Like Father, Like Son: Murat Auezov Was a Steward of His Father, Kazakh Classic Writer Mukhtar Auezov’s Literary Legacy

ASTANA – Last year was the 125th anniversary of writer Mukhtar Auezov, one of Kazakhstan’s greatest literary figures, followed by another anniversary this year – the 80 year celebration of his son, Murat Auezov, on Jan. 1, which gave Kazakh society another opportunity to explore the creativity of the former from his son’s perspective.

Murat Auezov. Photo credit: adyrna.kz

No one could reasonably claim that Murat Auezov lived under the shadow of his famous father, on the contrary, he had a rich life and career of his own, and was, at the same time, fiercely protective of his father’s legacy. He took pride in promoting what was still unsaid about Mukhtar Auezov and his legacy. Much of his vivid and powerful memoir explores the historic and social context under which Mukhtar Auezov created his works.

In an interview with the Vecernii Almaty (Evening Almaty) newspaper in 2022, Murat Auezov goes on to say that one cannot fully understand Mukhtar Auezov’s works, including the renowned “The Path of Abai” without understanding the context of his father’s work, namely by deepening their knowledge of the history of the nomads and the steppe.

“The greatest tragedy for the Kazakhs in the 20th century was famine, collectivization, and the death of more than a third of the population in peacetime.

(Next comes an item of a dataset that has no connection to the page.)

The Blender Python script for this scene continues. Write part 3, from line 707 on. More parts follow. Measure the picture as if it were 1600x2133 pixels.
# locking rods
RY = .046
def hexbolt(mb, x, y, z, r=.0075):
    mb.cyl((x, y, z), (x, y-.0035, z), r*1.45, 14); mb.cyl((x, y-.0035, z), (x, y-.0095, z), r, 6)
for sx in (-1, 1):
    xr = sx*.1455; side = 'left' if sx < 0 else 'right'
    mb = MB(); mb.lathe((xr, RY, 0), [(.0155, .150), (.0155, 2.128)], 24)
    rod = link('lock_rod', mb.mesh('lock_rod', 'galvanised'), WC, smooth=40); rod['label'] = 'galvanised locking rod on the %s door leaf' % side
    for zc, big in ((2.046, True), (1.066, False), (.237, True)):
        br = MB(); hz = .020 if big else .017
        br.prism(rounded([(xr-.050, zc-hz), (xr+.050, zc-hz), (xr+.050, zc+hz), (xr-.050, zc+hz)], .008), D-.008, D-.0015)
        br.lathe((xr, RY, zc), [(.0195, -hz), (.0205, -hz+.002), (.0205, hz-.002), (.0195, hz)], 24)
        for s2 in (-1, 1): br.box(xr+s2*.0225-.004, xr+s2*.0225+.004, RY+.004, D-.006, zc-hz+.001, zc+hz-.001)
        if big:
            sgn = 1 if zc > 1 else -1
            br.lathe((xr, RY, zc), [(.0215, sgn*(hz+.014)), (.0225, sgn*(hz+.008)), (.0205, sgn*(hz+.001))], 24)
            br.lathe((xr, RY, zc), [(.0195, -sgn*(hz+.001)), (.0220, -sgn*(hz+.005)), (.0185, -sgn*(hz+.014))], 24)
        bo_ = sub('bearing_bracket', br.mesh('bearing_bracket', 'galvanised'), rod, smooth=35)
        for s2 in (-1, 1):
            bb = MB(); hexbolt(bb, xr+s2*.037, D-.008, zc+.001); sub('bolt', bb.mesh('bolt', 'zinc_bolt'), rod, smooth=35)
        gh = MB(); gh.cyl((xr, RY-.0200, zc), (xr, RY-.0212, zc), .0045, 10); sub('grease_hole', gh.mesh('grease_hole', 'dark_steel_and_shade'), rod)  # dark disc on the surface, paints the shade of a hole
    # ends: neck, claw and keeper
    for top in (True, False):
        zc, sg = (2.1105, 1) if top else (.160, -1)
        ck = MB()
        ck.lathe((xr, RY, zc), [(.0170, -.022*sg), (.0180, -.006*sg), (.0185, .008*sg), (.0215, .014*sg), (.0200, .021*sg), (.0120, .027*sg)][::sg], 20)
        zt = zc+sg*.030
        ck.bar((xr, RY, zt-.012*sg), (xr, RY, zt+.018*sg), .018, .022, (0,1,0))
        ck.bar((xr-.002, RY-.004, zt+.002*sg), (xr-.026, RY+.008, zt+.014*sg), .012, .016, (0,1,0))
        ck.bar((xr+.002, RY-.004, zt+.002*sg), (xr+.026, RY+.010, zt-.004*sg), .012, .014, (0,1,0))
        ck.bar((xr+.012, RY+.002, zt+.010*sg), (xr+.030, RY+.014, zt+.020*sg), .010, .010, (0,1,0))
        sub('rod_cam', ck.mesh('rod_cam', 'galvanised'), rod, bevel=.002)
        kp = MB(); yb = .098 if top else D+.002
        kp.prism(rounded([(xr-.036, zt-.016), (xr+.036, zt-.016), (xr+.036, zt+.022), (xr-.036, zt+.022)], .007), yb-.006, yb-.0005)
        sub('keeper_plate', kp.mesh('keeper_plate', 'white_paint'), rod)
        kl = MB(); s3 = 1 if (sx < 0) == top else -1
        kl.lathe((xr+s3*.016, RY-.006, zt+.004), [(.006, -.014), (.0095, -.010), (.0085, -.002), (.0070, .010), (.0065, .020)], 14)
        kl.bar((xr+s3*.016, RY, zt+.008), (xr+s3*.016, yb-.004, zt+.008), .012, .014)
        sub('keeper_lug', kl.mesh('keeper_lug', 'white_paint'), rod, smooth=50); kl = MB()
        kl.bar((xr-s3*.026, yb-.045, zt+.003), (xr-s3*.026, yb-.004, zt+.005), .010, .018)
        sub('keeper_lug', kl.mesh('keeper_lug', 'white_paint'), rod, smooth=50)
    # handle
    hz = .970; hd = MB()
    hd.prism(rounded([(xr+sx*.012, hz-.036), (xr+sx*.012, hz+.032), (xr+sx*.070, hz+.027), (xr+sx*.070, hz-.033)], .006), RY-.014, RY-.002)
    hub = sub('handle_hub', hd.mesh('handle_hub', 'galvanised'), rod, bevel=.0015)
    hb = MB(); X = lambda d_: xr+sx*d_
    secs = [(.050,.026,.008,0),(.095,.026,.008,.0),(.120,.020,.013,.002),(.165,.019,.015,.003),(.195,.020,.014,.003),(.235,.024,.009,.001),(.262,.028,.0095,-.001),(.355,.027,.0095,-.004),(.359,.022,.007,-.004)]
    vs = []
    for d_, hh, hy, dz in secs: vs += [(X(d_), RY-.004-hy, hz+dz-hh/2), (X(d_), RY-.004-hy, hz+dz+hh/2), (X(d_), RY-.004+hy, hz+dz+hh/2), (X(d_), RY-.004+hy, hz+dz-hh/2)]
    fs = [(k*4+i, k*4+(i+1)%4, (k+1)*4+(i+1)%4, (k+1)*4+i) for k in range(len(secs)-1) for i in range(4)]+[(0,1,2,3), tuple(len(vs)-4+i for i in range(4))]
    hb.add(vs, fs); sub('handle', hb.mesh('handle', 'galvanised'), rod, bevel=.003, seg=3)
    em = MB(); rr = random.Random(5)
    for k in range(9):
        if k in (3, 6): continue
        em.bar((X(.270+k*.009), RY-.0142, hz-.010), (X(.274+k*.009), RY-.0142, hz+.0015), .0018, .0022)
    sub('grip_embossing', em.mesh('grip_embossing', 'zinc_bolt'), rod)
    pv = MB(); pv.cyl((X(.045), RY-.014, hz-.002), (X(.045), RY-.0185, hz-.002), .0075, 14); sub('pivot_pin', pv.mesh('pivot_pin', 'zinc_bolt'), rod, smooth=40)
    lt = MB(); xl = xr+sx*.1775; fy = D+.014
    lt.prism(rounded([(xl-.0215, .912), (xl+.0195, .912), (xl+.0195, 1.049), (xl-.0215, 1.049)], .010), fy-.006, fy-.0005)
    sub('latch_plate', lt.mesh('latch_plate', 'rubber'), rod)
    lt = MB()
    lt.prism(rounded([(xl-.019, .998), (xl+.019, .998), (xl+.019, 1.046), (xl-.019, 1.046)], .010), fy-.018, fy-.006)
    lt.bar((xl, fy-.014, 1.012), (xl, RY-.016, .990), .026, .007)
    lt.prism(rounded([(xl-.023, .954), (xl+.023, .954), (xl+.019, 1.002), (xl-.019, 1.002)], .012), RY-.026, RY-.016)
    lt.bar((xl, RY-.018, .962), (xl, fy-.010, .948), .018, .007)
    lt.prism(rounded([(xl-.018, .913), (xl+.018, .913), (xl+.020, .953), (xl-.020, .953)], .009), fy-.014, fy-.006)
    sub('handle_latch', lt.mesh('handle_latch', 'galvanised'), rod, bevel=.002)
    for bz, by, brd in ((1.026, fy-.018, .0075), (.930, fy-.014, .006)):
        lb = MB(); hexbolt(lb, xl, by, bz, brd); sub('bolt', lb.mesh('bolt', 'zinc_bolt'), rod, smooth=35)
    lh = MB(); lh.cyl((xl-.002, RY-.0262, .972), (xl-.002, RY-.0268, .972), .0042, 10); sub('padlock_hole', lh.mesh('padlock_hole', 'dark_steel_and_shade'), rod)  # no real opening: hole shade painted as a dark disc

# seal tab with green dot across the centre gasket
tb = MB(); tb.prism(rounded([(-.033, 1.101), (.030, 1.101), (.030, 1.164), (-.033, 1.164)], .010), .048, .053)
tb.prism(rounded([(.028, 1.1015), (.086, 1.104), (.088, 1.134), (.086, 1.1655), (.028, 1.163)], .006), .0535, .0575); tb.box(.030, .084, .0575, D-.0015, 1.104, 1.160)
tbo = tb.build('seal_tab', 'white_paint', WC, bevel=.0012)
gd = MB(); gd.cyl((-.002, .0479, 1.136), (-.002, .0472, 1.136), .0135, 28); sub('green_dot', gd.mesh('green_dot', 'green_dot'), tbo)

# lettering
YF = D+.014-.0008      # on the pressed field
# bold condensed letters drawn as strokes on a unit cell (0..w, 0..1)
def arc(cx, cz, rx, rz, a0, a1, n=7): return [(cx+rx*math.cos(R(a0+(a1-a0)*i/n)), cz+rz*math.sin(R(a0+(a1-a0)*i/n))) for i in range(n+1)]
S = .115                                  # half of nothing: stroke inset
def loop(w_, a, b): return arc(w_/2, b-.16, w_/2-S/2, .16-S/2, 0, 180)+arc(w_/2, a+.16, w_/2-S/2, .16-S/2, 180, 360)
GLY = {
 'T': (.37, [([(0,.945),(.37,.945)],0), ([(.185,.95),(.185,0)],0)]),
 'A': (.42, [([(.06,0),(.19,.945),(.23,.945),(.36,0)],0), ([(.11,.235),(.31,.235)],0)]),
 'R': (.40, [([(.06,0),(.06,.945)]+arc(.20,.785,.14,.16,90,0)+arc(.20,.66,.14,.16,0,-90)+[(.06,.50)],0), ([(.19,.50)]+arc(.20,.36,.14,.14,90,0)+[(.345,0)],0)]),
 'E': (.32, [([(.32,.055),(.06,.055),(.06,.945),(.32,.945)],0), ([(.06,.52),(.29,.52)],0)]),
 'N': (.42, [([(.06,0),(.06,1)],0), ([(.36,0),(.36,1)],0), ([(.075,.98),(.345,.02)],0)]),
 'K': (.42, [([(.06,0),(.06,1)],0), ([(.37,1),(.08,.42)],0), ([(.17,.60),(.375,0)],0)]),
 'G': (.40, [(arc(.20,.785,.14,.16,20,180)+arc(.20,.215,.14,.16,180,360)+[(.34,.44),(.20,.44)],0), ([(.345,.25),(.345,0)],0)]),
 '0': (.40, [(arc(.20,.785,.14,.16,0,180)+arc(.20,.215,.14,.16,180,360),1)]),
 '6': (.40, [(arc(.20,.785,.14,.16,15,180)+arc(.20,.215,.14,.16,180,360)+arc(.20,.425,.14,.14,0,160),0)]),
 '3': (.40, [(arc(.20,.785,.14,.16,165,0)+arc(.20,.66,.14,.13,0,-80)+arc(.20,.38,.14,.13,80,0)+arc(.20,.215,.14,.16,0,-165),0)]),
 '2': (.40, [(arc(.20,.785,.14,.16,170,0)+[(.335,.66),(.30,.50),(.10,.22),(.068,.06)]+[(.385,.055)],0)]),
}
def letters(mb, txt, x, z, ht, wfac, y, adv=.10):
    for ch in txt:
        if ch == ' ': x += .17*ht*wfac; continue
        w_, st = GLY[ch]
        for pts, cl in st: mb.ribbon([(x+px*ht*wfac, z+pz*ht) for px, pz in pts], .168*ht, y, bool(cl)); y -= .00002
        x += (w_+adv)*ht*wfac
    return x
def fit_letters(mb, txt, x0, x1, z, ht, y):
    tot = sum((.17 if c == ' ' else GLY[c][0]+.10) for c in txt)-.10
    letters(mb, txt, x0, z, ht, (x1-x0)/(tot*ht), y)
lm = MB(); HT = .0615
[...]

The nomadic world collapsed and with it, hundreds of thousands of people, our culture, and language went into oblivion. All this was also accompanied by repression. And what is nomadism in the life of the Kazakh people and what is nomadism in general? It is a stunning vision of the history of world civilization,” said Murat Auezov.

According to him, the fall of nomadic civilization fundamentally influenced the works of local poets and writers, including his father.

Mukhtar Auezov with his sons Murat (L) and Yernar (R). Photo credit: adyrna.kz

“This phenomenon should not be dismissed by any means. Our poets and writers could not help but reflect on this tragic demise of the nomadic civilization,” he said.

“What is Mukhtar Auezov? How can one comprehend his novel “The Path of Abai” and its strongest chapter “Jut” (massive loss of livestock from famine), where the very image of hunger is presented, without understanding the demise of such a mighty element as the nomadic civilization? … We cannot talk about Auezov without having in mind Alashorda (early 20th century provisional Kazakh government), Abai, the Middle Ages, the poets who foreshadowed Zar Zaman – tragic, apocalyptic literature,” said Murat Auezov.

He was born in 1943 in the Zhambyl Region in southern Kazakhstan. His personality was formed under the powerful influence of a family of outstanding people – his father Mukhtar Auezov and the boundless love of his mother, Fatima Gabitova.

In his memoir, Murat Auezov recalled the importance his father placed on preserving the language and Kazakh identity in his upbringing. “In 1949, when I went to school here in Almaty, there were two Kazakh-language schools – one for the girls and one for the boys. Under those conditions, Mukhtar Auezov took me, a six-year-old boy, to a Kazakh school. Since then, Kazakh for me is my father’s imperative and I have followed the logic of this imperative all my life,” said Murat Auezov.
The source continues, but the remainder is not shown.